-- What needs to be done --
Return each entry exactly, omitting nothing.

-- Available data --
"""
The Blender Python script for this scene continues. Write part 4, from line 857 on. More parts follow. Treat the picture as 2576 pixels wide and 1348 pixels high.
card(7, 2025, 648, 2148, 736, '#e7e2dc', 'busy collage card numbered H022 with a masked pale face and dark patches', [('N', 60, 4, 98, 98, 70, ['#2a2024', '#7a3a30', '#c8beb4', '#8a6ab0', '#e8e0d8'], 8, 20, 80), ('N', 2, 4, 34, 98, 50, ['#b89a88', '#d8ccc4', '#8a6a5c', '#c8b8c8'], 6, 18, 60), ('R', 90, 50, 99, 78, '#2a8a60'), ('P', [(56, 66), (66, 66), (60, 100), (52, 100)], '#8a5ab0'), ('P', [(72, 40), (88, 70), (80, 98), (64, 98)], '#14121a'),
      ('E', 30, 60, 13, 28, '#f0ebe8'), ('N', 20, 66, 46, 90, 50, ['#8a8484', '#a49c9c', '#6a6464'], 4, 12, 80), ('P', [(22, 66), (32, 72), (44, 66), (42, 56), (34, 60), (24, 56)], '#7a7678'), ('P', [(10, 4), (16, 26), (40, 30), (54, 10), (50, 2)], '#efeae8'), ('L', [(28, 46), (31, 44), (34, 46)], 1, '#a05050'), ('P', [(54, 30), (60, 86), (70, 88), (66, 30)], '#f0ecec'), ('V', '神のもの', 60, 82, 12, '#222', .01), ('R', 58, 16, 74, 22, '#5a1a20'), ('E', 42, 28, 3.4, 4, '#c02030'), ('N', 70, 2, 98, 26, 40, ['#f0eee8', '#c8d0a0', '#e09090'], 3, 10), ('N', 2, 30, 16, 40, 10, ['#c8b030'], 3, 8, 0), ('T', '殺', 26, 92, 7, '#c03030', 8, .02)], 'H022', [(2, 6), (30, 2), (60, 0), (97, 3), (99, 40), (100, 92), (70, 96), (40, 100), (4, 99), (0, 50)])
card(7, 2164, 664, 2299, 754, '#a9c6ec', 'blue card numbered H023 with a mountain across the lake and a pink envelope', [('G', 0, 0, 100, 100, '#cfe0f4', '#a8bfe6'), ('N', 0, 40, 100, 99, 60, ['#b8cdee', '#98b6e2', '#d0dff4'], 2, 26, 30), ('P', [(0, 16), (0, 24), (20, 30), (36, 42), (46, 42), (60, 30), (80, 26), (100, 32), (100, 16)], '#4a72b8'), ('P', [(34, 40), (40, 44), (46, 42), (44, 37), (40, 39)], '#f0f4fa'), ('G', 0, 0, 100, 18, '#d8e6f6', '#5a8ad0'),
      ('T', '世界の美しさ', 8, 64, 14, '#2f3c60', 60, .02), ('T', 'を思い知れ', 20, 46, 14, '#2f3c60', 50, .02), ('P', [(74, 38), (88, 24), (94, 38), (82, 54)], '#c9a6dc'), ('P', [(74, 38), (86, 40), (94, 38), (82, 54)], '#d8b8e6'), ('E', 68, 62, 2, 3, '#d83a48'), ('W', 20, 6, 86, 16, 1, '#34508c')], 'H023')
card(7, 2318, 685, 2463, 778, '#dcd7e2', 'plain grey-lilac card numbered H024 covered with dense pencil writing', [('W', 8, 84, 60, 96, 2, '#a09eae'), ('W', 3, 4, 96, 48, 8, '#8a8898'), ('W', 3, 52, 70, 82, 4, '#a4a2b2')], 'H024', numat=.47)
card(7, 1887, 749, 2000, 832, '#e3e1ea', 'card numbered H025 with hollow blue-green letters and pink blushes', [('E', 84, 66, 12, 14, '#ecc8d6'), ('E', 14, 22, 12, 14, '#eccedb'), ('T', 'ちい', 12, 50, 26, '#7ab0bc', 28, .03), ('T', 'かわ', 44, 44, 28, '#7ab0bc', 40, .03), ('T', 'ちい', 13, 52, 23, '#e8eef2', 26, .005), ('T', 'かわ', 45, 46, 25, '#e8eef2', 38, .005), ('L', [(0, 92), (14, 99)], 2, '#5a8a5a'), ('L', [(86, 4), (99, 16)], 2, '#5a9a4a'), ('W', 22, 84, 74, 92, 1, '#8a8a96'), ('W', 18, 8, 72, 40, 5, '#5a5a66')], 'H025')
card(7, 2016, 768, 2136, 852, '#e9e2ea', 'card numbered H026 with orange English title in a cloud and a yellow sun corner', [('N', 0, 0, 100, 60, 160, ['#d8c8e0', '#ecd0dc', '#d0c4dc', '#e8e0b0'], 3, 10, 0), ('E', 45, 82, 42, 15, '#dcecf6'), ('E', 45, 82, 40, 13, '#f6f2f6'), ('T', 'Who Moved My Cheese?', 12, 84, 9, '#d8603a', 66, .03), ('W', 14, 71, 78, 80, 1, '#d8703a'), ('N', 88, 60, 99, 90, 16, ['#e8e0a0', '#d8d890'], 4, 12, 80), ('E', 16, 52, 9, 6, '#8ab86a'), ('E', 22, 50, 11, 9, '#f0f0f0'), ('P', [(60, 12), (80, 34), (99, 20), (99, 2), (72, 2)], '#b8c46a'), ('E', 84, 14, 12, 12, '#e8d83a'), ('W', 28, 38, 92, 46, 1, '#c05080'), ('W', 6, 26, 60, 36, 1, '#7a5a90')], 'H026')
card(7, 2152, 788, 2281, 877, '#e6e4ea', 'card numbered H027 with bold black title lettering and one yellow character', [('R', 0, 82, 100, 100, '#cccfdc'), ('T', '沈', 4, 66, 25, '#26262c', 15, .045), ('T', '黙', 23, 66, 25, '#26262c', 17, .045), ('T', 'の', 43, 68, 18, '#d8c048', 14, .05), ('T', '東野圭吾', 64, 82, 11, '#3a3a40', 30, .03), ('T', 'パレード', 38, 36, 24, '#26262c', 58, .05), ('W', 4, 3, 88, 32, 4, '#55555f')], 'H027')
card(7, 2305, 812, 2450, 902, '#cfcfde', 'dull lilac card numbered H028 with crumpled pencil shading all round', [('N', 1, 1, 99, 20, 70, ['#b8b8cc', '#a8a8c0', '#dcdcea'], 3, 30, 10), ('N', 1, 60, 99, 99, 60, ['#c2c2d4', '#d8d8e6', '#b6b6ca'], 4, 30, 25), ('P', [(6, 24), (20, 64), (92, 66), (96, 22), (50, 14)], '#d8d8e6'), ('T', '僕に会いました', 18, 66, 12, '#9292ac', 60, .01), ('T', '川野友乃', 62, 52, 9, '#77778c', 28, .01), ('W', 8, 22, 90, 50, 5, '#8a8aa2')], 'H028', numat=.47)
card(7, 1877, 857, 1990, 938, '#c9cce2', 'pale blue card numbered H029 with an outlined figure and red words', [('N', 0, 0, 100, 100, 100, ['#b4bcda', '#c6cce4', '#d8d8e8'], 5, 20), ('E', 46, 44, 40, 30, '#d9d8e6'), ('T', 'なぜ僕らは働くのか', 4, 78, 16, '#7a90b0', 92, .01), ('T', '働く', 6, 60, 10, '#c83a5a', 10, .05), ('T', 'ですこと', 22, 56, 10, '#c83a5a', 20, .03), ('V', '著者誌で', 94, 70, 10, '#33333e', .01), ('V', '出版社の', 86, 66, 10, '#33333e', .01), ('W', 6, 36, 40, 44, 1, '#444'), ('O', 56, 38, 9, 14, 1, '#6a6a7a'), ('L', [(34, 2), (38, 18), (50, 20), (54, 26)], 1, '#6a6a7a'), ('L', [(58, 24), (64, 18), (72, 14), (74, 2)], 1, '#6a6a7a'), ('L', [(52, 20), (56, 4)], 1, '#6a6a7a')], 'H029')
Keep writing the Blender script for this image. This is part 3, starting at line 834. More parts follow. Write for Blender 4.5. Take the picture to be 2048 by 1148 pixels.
"""
-- Written solution --
The Blender Python script for this scene continues. Write part 4, from line 857 on. More parts follow. Treat the picture as 2576 pixels wide and 1348 pixels high.
card(7, 2025, 648, 2148, 736, '#e7e2dc', 'busy collage card numbered H022 with a masked pale face and dark patches', [('N', 60, 4, 98, 98, 70, ['#2a2024', '#7a3a30', '#c8beb4', '#8a6ab0', '#e8e0d8'], 8, 20, 80), ('N', 2, 4, 34, 98, 50, ['#b89a88', '#d8ccc4', '#8a6a5c', '#c8b8c8'], 6, 18, 60), ('R', 90, 50, 99, 78, '#2a8a60'), ('P', [(56, 66), (66, 66), (60, 100), (52, 100)], '#8a5ab0'), ('P', [(72, 40), (88, 70), (80, 98), (64, 98)], '#14121a'),
      ('E', 30, 60, 13, 28, '#f0ebe8'), ('N', 20, 66, 46, 90, 50, ['#8a8484', '#a49c9c', '#6a6464'], 4, 12, 80), ('P', [(22, 66), (32, 72), (44, 66), (42, 56), (34, 60), (24, 56)], '#7a7678'), ('P', [(10, 4), (16, 26), (40, 30), (54, 10), (50, 2)], '#efeae8'), ('L', [(28, 46), (31, 44), (34, 46)], 1, '#a05050'), ('P', [(54, 30), (60, 86), (70, 88), (66, 30)], '#f0ecec'), ('V', '神のもの', 60, 82, 12, '#222', .01), ('R', 58, 16, 74, 22, '#5a1a20'), ('E', 42, 28, 3.4, 4, '#c02030'), ('N', 70, 2, 98, 26, 40, ['#f0eee8', '#c8d0a0', '#e09090'], 3, 10), ('N', 2, 30, 16, 40, 10, ['#c8b030'], 3, 8, 0), ('T', '殺', 26, 92, 7, '#c03030', 8, .02)], 'H022', [(2, 6), (30, 2), (60, 0), (97, 3), (99, 40), (100, 92), (70, 96), (40, 100), (4, 99), (0, 50)])
card(7, 2164, 664, 2299, 754, '#a9c6ec', 'blue card numbered H023 with a mountain across the lake and a pink envelope', [('G', 0, 0, 100, 100, '#cfe0f4', '#a8bfe6'), ('N', 0, 40, 100, 99, 60, ['#b8cdee', '#98b6e2', '#d0dff4'], 2, 26, 30), ('P', [(0, 16), (0, 24), (20, 30), (36, 42), (46, 42), (60, 30), (80, 26), (100, 32), (100, 16)], '#4a72b8'), ('P', [(34, 40), (40, 44), (46, 42), (44, 37), (40, 39)], '#f0f4fa'), ('G', 0, 0, 100, 18, '#d8e6f6', '#5a8ad0'),
      ('T', '世界の美しさ', 8, 64, 14, '#2f3c60', 60, .02), ('T', 'を思い知れ', 20, 46, 14, '#2f3c60', 50, .02), ('P', [(74, 38), (88, 24), (94, 38), (82, 54)], '#c9a6dc'), ('P', [(74, 38), (86, 40), (94, 38), (82, 54)], '#d8b8e6'), ('E', 68, 62, 2, 3, '#d83a48'), ('W', 20, 6, 86, 16, 1, '#34508c')], 'H023')
card(7, 2318, 685, 2463, 778, '#dcd7e2', 'plain grey-lilac card numbered H024 covered with dense pencil writing', [('W', 8, 84, 60, 96, 2, '#a09eae'), ('W', 3, 4, 96, 48, 8, '#8a8898'), ('W', 3, 52, 70, 82, 4, '#a4a2b2')], 'H024', numat=.47)
card(7, 1887, 749, 2000, 832, '#e3e1ea', 'card numbered H025 with hollow blue-green letters and pink blushes', [('E', 84, 66, 12, 14, '#ecc8d6'), ('E', 14, 22, 12, 14, '#eccedb'), ('T', 'ちい', 12, 50, 26, '#7ab0bc', 28, .03), ('T', 'かわ', 44, 44, 28, '#7ab0bc', 40, .03), ('T', 'ちい', 13, 52, 23, '#e8eef2', 26, .005), ('T', 'かわ', 45, 46, 25, '#e8eef2', 38, .005), ('L', [(0, 92), (14, 99)], 2, '#5a8a5a'), ('L', [(86, 4), (99, 16)], 2, '#5a9a4a'), ('W', 22, 84, 74, 92, 1, '#8a8a96'), ('W', 18, 8, 72, 40, 5, '#5a5a66')], 'H025')
card(7, 2016, 768, 2136, 852, '#e9e2ea', 'card numbered H026 with orange English title in a cloud and a yellow sun corner', [('N', 0, 0, 100, 60, 160, ['#d8c8e0', '#ecd0dc', '#d0c4dc', '#e8e0b0'], 3, 10, 0), ('E', 45, 82, 42, 15, '#dcecf6'), ('E', 45, 82, 40, 13, '#f6f2f6'), ('T', 'Who Moved My Cheese?', 12, 84, 9, '#d8603a', 66, .03), ('W', 14, 71, 78, 80, 1, '#d8703a'), ('N', 88, 60, 99, 90, 16, ['#e8e0a0', '#d8d890'], 4, 12, 80), ('E', 16, 52, 9, 6, '#8ab86a'), ('E', 22, 50, 11, 9, '#f0f0f0'), ('P', [(60, 12), (80, 34), (99, 20), (99, 2), (72, 2)], '#b8c46a'), ('E', 84, 14, 12, 12, '#e8d83a'), ('W', 28, 38, 92, 46, 1, '#c05080'), ('W', 6, 26, 60, 36, 1, '#7a5a90')], 'H026')
card(7, 2152, 788, 2281, 877, '#e6e4ea', 'card numbered H027 with bold black title lettering and one yellow character', [('R', 0, 82, 100, 100, '#cccfdc'), ('T', '沈', 4, 66, 25, '#26262c', 15, .045), ('T', '黙', 23, 66, 25, '#26262c', 17, .045), ('T', 'の', 43, 68, 18, '#d8c048', 14, .05), ('T', '東野圭吾', 64, 82, 11, '#3a3a40', 30, .03), ('T', 'パレード', 38, 36, 24, '#26262c', 58, .05), ('W', 4, 3, 88, 32, 4, '#55555f')], 'H027')
card(7, 2305, 812, 2450, 902, '#cfcfde', 'dull lilac card numbered H028 with crumpled pencil shading all round', [('N', 1, 1, 99, 20, 70, ['#b8b8cc', '#a8a8c0', '#dcdcea'], 3, 30, 10), ('N', 1, 60, 99, 99, 60, ['#c2c2d4', '#d8d8e6', '#b6b6ca'], 4, 30, 25), ('P', [(6, 24), (20, 64), (92, 66), (96, 22), (50, 14)], '#d8d8e6'), ('T', '僕に会いました', 18, 66, 12, '#9292ac', 60, .01), ('T', '川野友乃', 62, 52, 9, '#77778c', 28, .01), ('W', 8, 22, 90, 50, 5, '#8a8aa2')], 'H028', numat=.47)
card(7, 1877, 857, 1990, 938, '#c9cce2', 'pale blue card numbered H029 with an outlined figure and red words', [('N', 0, 0, 100, 100, 100, ['#b4bcda', '#c6cce4', '#d8d8e8'], 5, 20), ('E', 46, 44, 40, 30, '#d9d8e6'), ('T', 'なぜ僕らは働くのか', 4, 78, 16, '#7a90b0', 92, .01), ('T', '働く', 6, 60, 10, '#c83a5a', 10, .05), ('T', 'ですこと', 22, 56, 10, '#c83a5a', 20, .03), ('V', '著者誌で', 94, 70, 10, '#33333e', .01), ('V', '出版社の', 86, 66, 10, '#33333e', .01), ('W', 6, 36, 40, 44, 1, '#444'), ('O', 56, 38, 9, 14, 1, '#6a6a7a'), ('L', [(34, 2), (38, 18), (50, 20), (54, 26)], 1, '#6a6a7a'), ('L', [(58, 24), (64, 18), (72, 14), (74, 2)], 1, '#6a6a7a'), ('L', [(52, 20), (56, 4)], 1, '#6a6a7a')], 'H029')
Keep writing the Blender script for this image. This is part 3, starting at line 834. More parts follow. Write for Blender 4.5. Take the picture to be 2048 by 1148 pixels.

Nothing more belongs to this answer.